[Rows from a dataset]
━━━━━━━━━━━━━━━━━━━━

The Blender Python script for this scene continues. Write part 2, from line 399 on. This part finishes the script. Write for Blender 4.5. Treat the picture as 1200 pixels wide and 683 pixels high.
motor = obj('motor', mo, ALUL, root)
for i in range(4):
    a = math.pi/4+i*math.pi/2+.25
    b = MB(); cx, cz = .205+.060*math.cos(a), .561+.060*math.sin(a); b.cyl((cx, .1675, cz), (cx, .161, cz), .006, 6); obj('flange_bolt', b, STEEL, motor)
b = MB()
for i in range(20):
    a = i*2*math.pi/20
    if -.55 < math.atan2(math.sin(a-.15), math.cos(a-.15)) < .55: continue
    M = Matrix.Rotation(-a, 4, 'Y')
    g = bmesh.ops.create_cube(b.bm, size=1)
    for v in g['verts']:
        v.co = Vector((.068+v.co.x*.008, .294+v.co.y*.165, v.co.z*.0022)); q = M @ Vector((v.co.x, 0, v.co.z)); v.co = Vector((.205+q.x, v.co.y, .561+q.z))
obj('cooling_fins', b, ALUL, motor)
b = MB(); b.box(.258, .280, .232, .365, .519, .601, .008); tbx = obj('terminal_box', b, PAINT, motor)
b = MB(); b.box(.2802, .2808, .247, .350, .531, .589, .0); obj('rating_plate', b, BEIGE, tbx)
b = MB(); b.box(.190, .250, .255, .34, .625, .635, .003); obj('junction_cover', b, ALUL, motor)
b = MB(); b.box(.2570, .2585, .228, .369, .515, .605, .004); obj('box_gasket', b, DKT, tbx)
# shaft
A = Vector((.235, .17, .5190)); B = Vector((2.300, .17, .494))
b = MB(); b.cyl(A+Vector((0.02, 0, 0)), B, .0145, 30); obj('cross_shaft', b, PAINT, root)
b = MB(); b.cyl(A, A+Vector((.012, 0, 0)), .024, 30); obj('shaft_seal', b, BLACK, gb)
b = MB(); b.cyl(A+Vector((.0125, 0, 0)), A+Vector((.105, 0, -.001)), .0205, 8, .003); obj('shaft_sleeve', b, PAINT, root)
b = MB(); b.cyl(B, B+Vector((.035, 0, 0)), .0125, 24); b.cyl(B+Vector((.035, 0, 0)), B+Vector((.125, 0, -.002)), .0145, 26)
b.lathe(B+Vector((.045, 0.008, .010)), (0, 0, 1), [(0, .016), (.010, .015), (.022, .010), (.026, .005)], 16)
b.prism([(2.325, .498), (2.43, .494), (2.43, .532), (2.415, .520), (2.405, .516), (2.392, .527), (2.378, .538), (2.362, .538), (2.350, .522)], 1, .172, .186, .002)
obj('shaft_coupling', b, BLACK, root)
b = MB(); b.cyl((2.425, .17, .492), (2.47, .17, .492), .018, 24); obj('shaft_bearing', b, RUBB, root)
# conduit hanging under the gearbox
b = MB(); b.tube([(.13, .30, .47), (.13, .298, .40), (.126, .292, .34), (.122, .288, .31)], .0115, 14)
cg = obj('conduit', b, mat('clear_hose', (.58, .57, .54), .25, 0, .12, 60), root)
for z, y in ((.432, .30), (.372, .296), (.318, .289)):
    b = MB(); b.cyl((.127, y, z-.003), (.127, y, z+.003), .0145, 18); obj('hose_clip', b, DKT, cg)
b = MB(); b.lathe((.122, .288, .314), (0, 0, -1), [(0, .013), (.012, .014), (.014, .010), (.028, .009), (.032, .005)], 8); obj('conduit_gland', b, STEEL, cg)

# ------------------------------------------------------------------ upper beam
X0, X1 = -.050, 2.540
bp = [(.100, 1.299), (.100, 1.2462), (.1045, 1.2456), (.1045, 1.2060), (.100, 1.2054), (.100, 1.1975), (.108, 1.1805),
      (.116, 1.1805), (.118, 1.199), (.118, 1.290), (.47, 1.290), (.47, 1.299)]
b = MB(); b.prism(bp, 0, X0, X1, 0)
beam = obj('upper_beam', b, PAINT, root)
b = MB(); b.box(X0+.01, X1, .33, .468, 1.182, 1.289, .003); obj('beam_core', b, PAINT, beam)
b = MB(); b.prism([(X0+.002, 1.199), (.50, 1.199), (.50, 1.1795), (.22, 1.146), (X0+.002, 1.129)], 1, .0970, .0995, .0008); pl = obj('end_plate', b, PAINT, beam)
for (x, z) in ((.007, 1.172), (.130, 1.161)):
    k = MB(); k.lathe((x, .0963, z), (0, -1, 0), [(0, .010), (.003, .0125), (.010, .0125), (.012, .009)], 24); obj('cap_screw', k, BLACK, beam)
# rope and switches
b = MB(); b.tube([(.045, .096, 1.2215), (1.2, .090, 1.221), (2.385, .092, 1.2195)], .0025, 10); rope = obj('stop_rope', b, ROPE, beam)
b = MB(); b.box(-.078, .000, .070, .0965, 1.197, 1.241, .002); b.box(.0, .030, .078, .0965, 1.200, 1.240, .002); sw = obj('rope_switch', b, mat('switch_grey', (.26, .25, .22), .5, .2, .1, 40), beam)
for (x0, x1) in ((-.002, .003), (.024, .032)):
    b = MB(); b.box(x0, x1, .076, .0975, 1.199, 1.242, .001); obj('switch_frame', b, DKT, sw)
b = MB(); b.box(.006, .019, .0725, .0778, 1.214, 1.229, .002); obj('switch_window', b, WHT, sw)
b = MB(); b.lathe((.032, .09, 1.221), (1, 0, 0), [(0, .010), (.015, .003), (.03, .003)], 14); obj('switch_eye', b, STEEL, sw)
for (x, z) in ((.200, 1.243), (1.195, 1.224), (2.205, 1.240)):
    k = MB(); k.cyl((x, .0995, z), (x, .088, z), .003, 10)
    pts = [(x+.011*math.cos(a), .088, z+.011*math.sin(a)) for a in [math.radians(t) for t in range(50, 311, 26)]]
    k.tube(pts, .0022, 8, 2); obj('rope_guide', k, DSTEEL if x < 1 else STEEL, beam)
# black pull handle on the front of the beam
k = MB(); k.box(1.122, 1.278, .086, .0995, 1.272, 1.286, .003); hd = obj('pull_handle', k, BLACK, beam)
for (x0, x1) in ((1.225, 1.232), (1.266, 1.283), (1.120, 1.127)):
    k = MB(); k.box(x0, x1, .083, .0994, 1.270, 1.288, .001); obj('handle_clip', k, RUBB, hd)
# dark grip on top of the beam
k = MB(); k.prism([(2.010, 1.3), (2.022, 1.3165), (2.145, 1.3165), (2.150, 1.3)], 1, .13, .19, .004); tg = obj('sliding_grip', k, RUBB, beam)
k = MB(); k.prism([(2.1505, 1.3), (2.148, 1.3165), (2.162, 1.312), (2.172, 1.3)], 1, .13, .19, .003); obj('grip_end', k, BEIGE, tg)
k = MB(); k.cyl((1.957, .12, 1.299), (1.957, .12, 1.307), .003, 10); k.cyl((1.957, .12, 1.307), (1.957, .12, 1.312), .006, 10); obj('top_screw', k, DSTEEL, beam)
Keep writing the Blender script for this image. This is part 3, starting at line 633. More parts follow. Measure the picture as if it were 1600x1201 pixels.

━━━━━━━━━━━━━━━━━━━━

Your instructions: Repeat all the entries word for word.

Exercise answer:
The Blender Python script for this scene continues. Write part 2, from line 399 on. This part finishes the script. Write for Blender 4.5. Treat the picture as 1200 pixels wide and 683 pixels high.
motor = obj('motor', mo, ALUL, root)
for i in range(4):
    a = math.pi/4+i*math.pi/2+.25
    b = MB(); cx, cz = .205+.060*math.cos(a), .561+.060*math.sin(a); b.cyl((cx, .1675, cz), (cx, .161, cz), .006, 6); obj('flange_bolt', b, STEEL, motor)
b = MB()
for i in range(20):
    a = i*2*math.pi/20
    if -.55 < math.atan2(math.sin(a-.15), math.cos(a-.15)) < .55: continue
    M = Matrix.Rotation(-a, 4, 'Y')
    g = bmesh.ops.create_cube(b.bm, size=1)
    for v in g['verts']:
        v.co = Vector((.068+v.co.x*.008, .294+v.co.y*.165, v.co.z*.0022)); q = M @ Vector((v.co.x, 0, v.co.z)); v.co = Vector((.205+q.x, v.co.y, .561+q.z))
obj('cooling_fins', b, ALUL, motor)
b = MB(); b.box(.258, .280, .232, .365, .519, .601, .008); tbx = obj('terminal_box', b, PAINT, motor)
b = MB(); b.box(.2802, .2808, .247, .350, .531, .589, .0); obj('rating_plate', b, BEIGE, tbx)
b = MB(); b.box(.190, .250, .255, .34, .625, .635, .003); obj('junction_cover', b, ALUL, motor)
b = MB(); b.box(.2570, .2585, .228, .369, .515, .605, .004); obj('box_gasket', b, DKT, tbx)
# shaft
A = Vector((.235, .17, .5190)); B = Vector((2.300, .17, .494))
b = MB(); b.cyl(A+Vector((0.02, 0, 0)), B, .0145, 30); obj('cross_shaft', b, PAINT, root)
b = MB(); b.cyl(A, A+Vector((.012, 0, 0)), .024, 30); obj('shaft_seal', b, BLACK, gb)
b = MB(); b.cyl(A+Vector((.0125, 0, 0)), A+Vector((.105, 0, -.001)), .0205, 8, .003); obj('shaft_sleeve', b, PAINT, root)
b = MB(); b.cyl(B, B+Vector((.035, 0, 0)), .0125, 24); b.cyl(B+Vector((.035, 0, 0)), B+Vector((.125, 0, -.002)), .0145, 26)
b.lathe(B+Vector((.045, 0.008, .010)), (0, 0, 1), [(0, .016), (.010, .015), (.022, .010), (.026, .005)], 16)
b.prism([(2.325, .498), (2.43, .494), (2.43, .532), (2.415, .520), (2.405, .516), (2.392, .527), (2.378, .538), (2.362, .538), (2.350, .522)], 1, .172, .186, .002)
obj('shaft_coupling', b, BLACK, root)
b = MB(); b.cyl((2.425, .17, .492), (2.47, .17, .492), .018, 24); obj('shaft_bearing', b, RUBB, root)
# conduit hanging under the gearbox
b = MB(); b.tube([(.13, .30, .47), (.13, .298, .40), (.126, .292, .34), (.122, .288, .31)], .0115, 14)
cg = obj('conduit', b, mat('clear_hose', (.58, .57, .54), .25, 0, .12, 60), root)
for z, y in ((.432, .30), (.372, .296), (.318, .289)):
    b = MB(); b.cyl((.127, y, z-.003), (.127, y, z+.003), .0145, 18); obj('hose_clip', b, DKT, cg)
b = MB(); b.lathe((.122, .288, .314), (0, 0, -1), [(0, .013), (.012, .014), (.014, .010), (.028, .009), (.032, .005)], 8); obj('conduit_gland', b, STEEL, cg)

# ------------------------------------------------------------------ upper beam
X0, X1 = -.050, 2.540
bp = [(.100, 1.299), (.100, 1.2462), (.1045, 1.2456), (.1045, 1.2060), (.100, 1.2054), (.100, 1.1975), (.108, 1.1805),
      (.116, 1.1805), (.118, 1.199), (.118, 1.290), (.47, 1.290), (.47, 1.299)]
b = MB(); b.prism(bp, 0, X0, X1, 0)
beam = obj('upper_beam', b, PAINT, root)
b = MB(); b.box(X0+.01, X1, .33, .468, 1.182, 1.289, .003); obj('beam_core', b, PAINT, beam)
b = MB(); b.prism([(X0+.002, 1.199), (.50, 1.199), (.50, 1.1795), (.22, 1.146), (X0+.002, 1.129)], 1, .0970, .0995, .0008); pl = obj('end_plate', b, PAINT, beam)
for (x, z) in ((.007, 1.172), (.130, 1.161)):
    k = MB(); k.lathe((x, .0963, z), (0, -1, 0), [(0, .010), (.003, .0125), (.010, .0125), (.012, .009)], 24); obj('cap_screw', k, BLACK, beam)
# rope and switches
b = MB(); b.tube([(.045, .096, 1.2215), (1.2, .090, 1.221), (2.385, .092, 1.2195)], .0025, 10); rope = obj('stop_rope', b, ROPE, beam)
b = MB(); b.box(-.078, .000, .070, .0965, 1.197, 1.241, .002); b.box(.0, .030, .078, .0965, 1.200, 1.240, .002); sw = obj('rope_switch', b, mat('switch_grey', (.26, .25, .22), .5, .2, .1, 40), beam)
for (x0, x1) in ((-.002, .003), (.024, .032)):
    b = MB(); b.box(x0, x1, .076, .0975, 1.199, 1.242, .001); obj('switch_frame', b, DKT, sw)
b = MB(); b.box(.006, .019, .0725, .0778, 1.214, 1.229, .002); obj('switch_window', b, WHT, sw)
b = MB(); b.lathe((.032, .09, 1.221), (1, 0, 0), [(0, .010), (.015, .003), (.03, .003)], 14); obj('switch_eye', b, STEEL, sw)
for (x, z) in ((.200, 1.243), (1.195, 1.224), (2.205, 1.240)):
    k = MB(); k.cyl((x, .0995, z), (x, .088, z), .003, 10)
    pts = [(x+.011*math.cos(a), .088, z+.011*math.sin(a)) for a in [math.radians(t) for t in range(50, 311, 26)]]
    k.tube(pts, .0022, 8, 2); obj('rope_guide', k, DSTEEL if x < 1 else STEEL, beam)
# black pull handle on the front of the beam
k = MB(); k.box(1.122, 1.278, .086, .0995, 1.272, 1.286, .003); hd = obj('pull_handle', k, BLACK, beam)
for (x0, x1) in ((1.225, 1.232), (1.266, 1.283), (1.120, 1.127)):
    k = MB(); k.box(x0, x1, .083, .0994, 1.270, 1.288, .001); obj('handle_clip', k, RUBB, hd)
# dark grip on top of the beam
k = MB(); k.prism([(2.010, 1.3), (2.022, 1.3165), (2.145, 1.3165), (2.150, 1.3)], 1, .13, .19, .004); tg = obj('sliding_grip', k, RUBB, beam)
k = MB(); k.prism([(2.1505, 1.3), (2.148, 1.3165), (2.162, 1.312), (2.172, 1.3)], 1, .13, .19, .003); obj('grip_end', k, BEIGE, tg)
k = MB(); k.cyl((1.957, .12, 1.299), (1.957, .12, 1.307), .003, 10); k.cyl((1.957, .12, 1.307), (1.957, .12, 1.312), .006, 10); obj('top_screw', k, DSTEEL, beam)
Keep writing the Blender script for this image. This is part 3, starting at line 633. More parts follow. Measure the picture as if it were 1600x1201 pixels.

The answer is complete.